Dies ist bis heute in dieser Region lebendig und es trägt vielleicht zur Erklärung bei, warum sich der Strukturwandel so schwierig gestalten lässt. Dies ist vor allem dem Umstand geschuldet, dass er im Jahr 1990 eben nicht freiwillig erlebt wurde und deshalb heute noch von vielen als persönliche Bedrohung empfunden wird.
Mit den Stilllegungen der Braunkohle- und Chemieindustrie in den Jahren um 1990 - das ist heute bereits mehrfach betont worden - hat die Region mehr als alle anderen einen Beitrag zur Senkung der CO2-Emissionen in der Bundesrepublik geleistet. Dies darf man in den Diskussionen um den Klimaschutz und die Energiewende nie außer Acht lassen.
Trotzdem müssen auch bei uns die Anstrengungen zum Klimaschutz fortgesetzt werden; denn mit einem pro Kopf CO2-Ausstoß von etwa 12 t pro Jahr ist Sachsen-Anhalt noch weit von dem Ziel entfernt, die globale Erwärmung möglichst auf 2° C zu begrenzen.

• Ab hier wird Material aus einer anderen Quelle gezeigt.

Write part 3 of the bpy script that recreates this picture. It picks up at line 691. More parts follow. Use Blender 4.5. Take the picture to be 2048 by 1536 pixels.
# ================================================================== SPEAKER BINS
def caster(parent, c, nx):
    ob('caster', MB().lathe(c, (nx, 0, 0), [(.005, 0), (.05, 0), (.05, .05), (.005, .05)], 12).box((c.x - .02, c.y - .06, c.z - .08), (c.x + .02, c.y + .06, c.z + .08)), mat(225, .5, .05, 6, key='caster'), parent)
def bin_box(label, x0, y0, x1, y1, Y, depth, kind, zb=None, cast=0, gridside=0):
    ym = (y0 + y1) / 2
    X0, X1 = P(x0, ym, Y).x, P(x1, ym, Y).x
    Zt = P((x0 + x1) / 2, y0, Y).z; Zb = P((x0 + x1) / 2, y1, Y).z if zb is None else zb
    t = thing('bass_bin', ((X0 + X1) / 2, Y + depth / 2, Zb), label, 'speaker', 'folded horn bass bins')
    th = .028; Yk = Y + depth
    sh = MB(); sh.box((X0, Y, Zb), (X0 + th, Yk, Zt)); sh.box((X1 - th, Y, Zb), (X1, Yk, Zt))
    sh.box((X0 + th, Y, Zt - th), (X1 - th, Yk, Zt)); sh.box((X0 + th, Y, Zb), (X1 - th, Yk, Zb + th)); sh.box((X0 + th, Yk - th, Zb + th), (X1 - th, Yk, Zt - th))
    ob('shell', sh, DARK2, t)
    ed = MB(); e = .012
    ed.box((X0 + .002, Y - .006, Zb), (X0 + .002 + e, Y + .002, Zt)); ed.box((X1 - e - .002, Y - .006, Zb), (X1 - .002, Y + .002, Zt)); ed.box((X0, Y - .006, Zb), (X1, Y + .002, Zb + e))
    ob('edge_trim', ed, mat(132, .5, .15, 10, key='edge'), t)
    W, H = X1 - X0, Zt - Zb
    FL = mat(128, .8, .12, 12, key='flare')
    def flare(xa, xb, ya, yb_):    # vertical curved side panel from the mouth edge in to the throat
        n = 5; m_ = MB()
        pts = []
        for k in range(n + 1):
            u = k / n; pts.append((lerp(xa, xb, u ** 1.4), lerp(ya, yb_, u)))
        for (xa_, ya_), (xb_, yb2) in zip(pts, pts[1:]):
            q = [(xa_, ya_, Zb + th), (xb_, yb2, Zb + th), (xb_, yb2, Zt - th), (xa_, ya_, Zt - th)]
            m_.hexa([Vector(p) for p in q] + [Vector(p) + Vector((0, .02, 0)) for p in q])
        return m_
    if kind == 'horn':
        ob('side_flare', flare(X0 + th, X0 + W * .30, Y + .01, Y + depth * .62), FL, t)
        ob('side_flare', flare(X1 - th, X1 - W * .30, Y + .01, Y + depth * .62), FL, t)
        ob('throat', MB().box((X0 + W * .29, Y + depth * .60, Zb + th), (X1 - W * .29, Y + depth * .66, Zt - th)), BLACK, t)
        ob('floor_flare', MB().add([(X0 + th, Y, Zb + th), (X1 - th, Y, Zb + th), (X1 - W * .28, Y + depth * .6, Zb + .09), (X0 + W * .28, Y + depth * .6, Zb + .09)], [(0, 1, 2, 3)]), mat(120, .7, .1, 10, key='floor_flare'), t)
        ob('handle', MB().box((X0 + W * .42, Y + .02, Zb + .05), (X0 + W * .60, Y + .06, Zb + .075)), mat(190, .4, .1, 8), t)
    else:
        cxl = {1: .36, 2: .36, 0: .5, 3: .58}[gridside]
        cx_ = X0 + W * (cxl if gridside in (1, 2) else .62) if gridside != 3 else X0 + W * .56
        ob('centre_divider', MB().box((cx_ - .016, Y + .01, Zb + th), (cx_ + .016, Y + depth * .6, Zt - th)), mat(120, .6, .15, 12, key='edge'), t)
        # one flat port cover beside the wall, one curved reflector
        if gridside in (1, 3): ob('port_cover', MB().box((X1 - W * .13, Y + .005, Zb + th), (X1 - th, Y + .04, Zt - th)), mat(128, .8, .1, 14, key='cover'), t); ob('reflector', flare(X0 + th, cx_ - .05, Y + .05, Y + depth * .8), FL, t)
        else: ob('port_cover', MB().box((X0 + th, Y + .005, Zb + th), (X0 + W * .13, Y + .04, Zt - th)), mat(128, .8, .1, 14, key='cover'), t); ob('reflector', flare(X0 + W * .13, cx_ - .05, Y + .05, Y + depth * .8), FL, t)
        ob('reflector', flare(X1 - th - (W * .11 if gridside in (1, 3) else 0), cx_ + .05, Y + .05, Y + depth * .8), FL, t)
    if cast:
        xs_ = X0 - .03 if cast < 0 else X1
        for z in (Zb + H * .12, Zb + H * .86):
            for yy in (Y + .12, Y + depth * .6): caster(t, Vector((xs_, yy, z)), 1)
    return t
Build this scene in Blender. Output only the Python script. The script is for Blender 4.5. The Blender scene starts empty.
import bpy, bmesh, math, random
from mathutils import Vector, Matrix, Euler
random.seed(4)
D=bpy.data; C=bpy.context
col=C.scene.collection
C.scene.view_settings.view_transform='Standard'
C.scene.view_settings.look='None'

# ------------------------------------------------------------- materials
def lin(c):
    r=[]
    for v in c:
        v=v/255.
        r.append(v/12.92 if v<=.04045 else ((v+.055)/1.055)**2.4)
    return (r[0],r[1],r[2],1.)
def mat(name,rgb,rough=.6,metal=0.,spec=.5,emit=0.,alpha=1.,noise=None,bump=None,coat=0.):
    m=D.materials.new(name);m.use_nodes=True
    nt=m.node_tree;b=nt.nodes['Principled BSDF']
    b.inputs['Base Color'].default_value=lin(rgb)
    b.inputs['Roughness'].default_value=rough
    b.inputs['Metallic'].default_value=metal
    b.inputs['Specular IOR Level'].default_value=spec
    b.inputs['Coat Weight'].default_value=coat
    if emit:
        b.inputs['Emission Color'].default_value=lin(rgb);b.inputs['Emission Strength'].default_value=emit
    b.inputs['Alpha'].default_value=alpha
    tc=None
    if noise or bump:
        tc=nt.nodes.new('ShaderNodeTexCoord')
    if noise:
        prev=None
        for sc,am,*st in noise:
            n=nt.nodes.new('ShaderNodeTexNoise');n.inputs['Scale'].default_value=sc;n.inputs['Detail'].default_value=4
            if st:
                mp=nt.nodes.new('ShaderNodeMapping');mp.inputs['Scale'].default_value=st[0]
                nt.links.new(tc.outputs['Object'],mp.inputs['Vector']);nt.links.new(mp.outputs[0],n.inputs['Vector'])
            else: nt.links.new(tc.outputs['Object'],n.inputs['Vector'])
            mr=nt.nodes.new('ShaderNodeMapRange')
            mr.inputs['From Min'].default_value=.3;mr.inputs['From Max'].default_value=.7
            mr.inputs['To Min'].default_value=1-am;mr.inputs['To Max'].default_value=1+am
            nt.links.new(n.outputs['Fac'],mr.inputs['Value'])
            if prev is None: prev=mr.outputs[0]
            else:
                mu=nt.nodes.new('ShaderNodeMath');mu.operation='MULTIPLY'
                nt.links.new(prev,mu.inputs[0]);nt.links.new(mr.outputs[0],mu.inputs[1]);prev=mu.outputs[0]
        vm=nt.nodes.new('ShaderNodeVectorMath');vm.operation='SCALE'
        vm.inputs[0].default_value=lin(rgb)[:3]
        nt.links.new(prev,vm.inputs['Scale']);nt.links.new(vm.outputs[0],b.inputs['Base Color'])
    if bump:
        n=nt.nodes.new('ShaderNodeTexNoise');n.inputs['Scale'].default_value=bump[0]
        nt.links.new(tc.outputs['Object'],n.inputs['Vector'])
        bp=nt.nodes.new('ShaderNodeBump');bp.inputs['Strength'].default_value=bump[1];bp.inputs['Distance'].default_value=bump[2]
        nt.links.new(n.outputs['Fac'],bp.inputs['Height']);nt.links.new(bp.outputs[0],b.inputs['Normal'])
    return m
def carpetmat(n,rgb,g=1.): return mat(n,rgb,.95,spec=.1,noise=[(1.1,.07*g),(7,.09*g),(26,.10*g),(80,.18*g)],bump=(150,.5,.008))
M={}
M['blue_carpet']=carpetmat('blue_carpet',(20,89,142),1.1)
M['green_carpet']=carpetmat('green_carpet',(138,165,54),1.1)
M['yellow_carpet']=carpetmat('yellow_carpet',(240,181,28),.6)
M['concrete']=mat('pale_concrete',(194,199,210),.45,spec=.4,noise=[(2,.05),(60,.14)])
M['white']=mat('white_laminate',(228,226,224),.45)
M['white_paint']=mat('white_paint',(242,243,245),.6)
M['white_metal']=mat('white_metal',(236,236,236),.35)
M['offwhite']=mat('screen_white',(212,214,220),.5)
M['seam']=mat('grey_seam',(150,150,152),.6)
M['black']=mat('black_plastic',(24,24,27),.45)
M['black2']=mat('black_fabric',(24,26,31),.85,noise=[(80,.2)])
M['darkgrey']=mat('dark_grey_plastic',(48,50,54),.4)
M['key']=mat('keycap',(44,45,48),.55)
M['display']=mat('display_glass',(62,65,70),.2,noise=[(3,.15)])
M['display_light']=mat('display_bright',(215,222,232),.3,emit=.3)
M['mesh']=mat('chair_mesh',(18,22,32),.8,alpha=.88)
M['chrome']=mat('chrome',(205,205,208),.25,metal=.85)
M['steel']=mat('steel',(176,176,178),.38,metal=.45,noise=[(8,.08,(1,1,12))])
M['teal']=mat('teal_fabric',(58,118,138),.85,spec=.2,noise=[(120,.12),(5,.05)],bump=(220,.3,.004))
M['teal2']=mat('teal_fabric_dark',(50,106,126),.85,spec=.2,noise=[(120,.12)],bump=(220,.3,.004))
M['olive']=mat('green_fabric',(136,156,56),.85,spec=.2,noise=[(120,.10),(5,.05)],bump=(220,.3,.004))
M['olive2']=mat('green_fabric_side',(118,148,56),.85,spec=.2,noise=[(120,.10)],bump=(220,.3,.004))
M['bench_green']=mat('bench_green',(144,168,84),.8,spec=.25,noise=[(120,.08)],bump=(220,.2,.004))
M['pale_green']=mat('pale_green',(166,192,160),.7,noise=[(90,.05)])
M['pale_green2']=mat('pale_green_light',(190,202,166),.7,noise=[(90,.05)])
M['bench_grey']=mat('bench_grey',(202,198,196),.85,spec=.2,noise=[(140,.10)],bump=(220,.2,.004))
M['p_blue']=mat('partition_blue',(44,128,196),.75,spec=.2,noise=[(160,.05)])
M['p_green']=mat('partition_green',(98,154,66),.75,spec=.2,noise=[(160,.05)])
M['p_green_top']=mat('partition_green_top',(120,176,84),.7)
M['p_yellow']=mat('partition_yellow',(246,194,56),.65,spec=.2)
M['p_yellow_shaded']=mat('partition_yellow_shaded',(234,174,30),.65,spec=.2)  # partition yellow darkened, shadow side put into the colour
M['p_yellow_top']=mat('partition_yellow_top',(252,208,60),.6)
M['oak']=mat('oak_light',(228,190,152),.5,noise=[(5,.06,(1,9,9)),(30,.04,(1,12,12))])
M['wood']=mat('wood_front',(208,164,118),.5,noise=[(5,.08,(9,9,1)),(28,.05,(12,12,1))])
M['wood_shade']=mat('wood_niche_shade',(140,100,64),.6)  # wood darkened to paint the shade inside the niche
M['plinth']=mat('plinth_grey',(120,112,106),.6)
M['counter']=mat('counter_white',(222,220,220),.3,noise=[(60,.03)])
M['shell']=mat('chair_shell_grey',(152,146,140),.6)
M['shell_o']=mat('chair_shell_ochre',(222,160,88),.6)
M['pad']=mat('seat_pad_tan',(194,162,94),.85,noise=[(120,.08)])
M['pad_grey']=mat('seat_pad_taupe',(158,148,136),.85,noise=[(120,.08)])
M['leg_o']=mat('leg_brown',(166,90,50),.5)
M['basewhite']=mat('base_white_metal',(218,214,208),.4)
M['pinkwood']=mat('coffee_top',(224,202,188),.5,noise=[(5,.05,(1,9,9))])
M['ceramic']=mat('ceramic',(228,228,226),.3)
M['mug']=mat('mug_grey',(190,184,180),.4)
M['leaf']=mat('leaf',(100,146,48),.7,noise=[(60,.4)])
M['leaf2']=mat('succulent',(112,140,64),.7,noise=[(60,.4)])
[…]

Im Aktionsprogramm Klimaschutz 2020 der Bundesregierung hat sie Ende 2014 verschiedene Handlungsfelder angeführt und entsprechend dafür einzusparende CO2-Emissionen festgelegt. Daraus resultierte auch das Diskussionspapier aus dem Wirtschaftsministerium, das hier zum Aufreger wurde.
Dies will eine zusätzliche Abgabe für CO2-Emissionen von älteren Kraftwerken mit besonders hohen spezifischen Emissionen. Diese Kraftwerke sollen in eigener betriebswirtschaftlicher Entscheidung und abhängig von der Marktsituation ihre Betriebsstunden einschränken und so zu einer Senkung der CO2-Emission beitragen. Das wäre im Prinzip eine Form der spezifischen nationalen Erhöhung des CO2-Emissionspreises. Wir wissen alle, dass dieser zurzeit im Keller ist.
Die Forderung nach einer sofortigen Plattmache der Braunkohleindustrie habe ich diesem Vorschlag nicht entnommen.
Dieser Vorschlag führte sofort zu einer massiven Ablehnung. Alle Kritiker betonen die Notwendigkeit der Energiewende und des Klimaschutzes, aber nicht hier, nicht jetzt und nicht so. Andere Vorschläge habe ich von Ihnen nicht gehört.
Dieses Papier ist als ein Diskussionspapier eingeführt worden. Inzwischen gibt es dazu Gesprächsrunden und wohl auch neue Vorschläge. Ende April sollen sich die Wirtschaftsminister wohl noch einmal mit diesem Thema beschäftigen.